Taliban leader says Afghan insurgency strong

Updated - November 16, 2021 04:21 pm IST

Published - October 02, 2015 05:21 pm IST - Kabul

On Thursday, Oct. 1, 2015, Afghan security forces and volunteer militias rest on their way to Kunduz, Afghanistan to fight against Taliban fighters.

On Thursday, Oct. 1, 2015, Afghan security forces and volunteer militias rest on their way to Kunduz, Afghanistan to fight against Taliban fighters.

The new leader of the Afghan Taliban said on Friday that the capture of the northern city of Kunduz was a “symbolic victory” that showed the strength of the insurgency even though the Taliban pulled out of the city after three days.

Still, the three-day occupation of Kunduz was “a historic event,” which was “celebrated by the ordinary people of the city,” claimed Mullah Akhtar Mansoor.

Mansoor, who spoke to The Associated Press by telephone from an unknown location, was appointed the Taliban leader in August, after revelations that the group’s founder, Mullah Muhammad Omar, had died more than two years ago.

The Taliban captured Kunduz in a blitz on Monday and held it until Afghan government forces pushed them out of the city on Thursday.

The fall and three-day occupation of Kunduz an important city of 300,000 residents that lies on a strategic road to the border with Tajikistan was a huge boost for Mansoor whose leadership of the Taliban had been questioned from the start.

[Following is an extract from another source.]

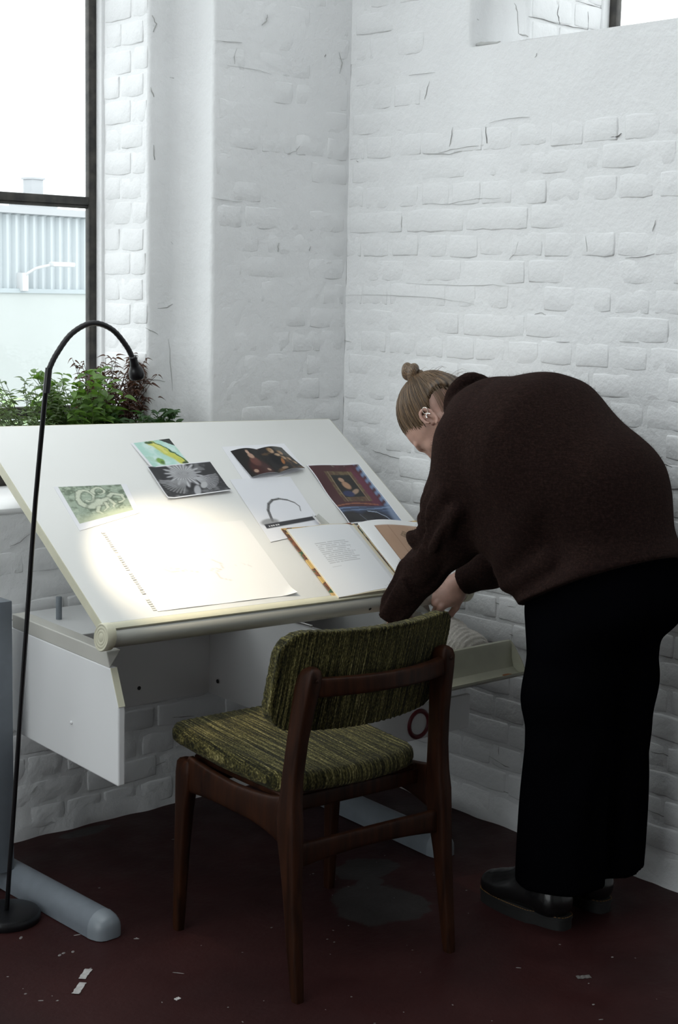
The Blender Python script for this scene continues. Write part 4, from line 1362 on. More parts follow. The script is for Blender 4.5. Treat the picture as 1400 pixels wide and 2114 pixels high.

At the same time, it was a humbling defeat for Afghan President Ashraf Ghani and raised questions over whether the U.S.-trained military was capable of defending the country now that most coalition forces have withdrawn.

“The victory is a symbolic victory for us, and moreover, it is also a historical event which will be remembered,” Mansoor said. “People who said we were a small force with an un-chosen leader can now see how wrong they were about the potential and strength my people have.”

The Taliban have been fighting to overthrow the Kabul government since their 1996—2001 regime was toppled in a U.S.-led invasion. Kunduz was the first provincial capital and urban area they have taken since then.

Mr. Ghani has launched an investigation into how the Taliban, with only a few hundred gunmen, could have overwhelmed the city, which was defended by a few thousand government troops.

In Kunduz, residents said sporadic firefights continued on Friday as troops swept the city street-to-street to dislodge any militants still hiding in people’s homes.

Mansoor said the success of the movement in taking the city in a surprise attack had also allegedly countered Afghan government propaganda, “which said that the people of Afghanistan are against the Taliban and want to rid them from their country.”

Kunduz’s seizure has rattled many in Afghanistan, concerned that the Taliban’s expanding footprint across the country could mean they are gearing for a more intense war with Afghan troops. Before this year’s summer fighting season began, Afghanistan’s northern region was not known for a strong Taliban presence, unlike the country’s south and east.

The capture of the city has also seriously tarnished Mr. Ghani’s reputation, according to political analyst Haroun Mir.

“We now have the very bad but distinct impression that victory is with the Taliban. It wouldn’t have mattered how long they held the city even one hour would have been enough for them,” Mr. Mir said.

Initially, Mansoor’s appointment caused a huge and public rift in the Taliban, whose leadership is said to be based in neighbouring Pakistan, when Mullah Omar’s family objected to the appointment, though they later rallied behind Mansoor.

The takeover of Kunduz was allegedly run by one of Mansoor’s own appointees, Mullah Abdul Salam, and could help shore up his legitimacy in the leadership position.

Mansoor is also seeking to use the Kunduz operation to push a more populist image of the Taliban, remembered for their extremist interpretation of Islam and brutality under Mullah Omar.

Taliban militants who entered Kunduz had tactically avoided residential areas and civilian casualties, Mansoor told the AP.

“We were making sure to cause minimum civilian casualties but then the police forces and government security forces, to hide their shameful defeat, started to open fire on everyone, not caring if they were killing the Taliban or innocent civilians,” Mansoor said, adding that Afghan officials’ claims of killing 200 militants in the retaking of Kunduz were a “white lie.”

There were conflicting casualty tolls following the battle over Kunduz.

The spokesman for the Ministry of Public Health, Wahidullah Mayar said in a tweet on his official account that 60 people had been killed and around 400 wounded in the fighting since Monday.

At the end of the interview, Mansoor warned of more Taliban operations like Kunduz.

“We are hoping to hit this government harder every time and win back our land from these tyrants,” he said.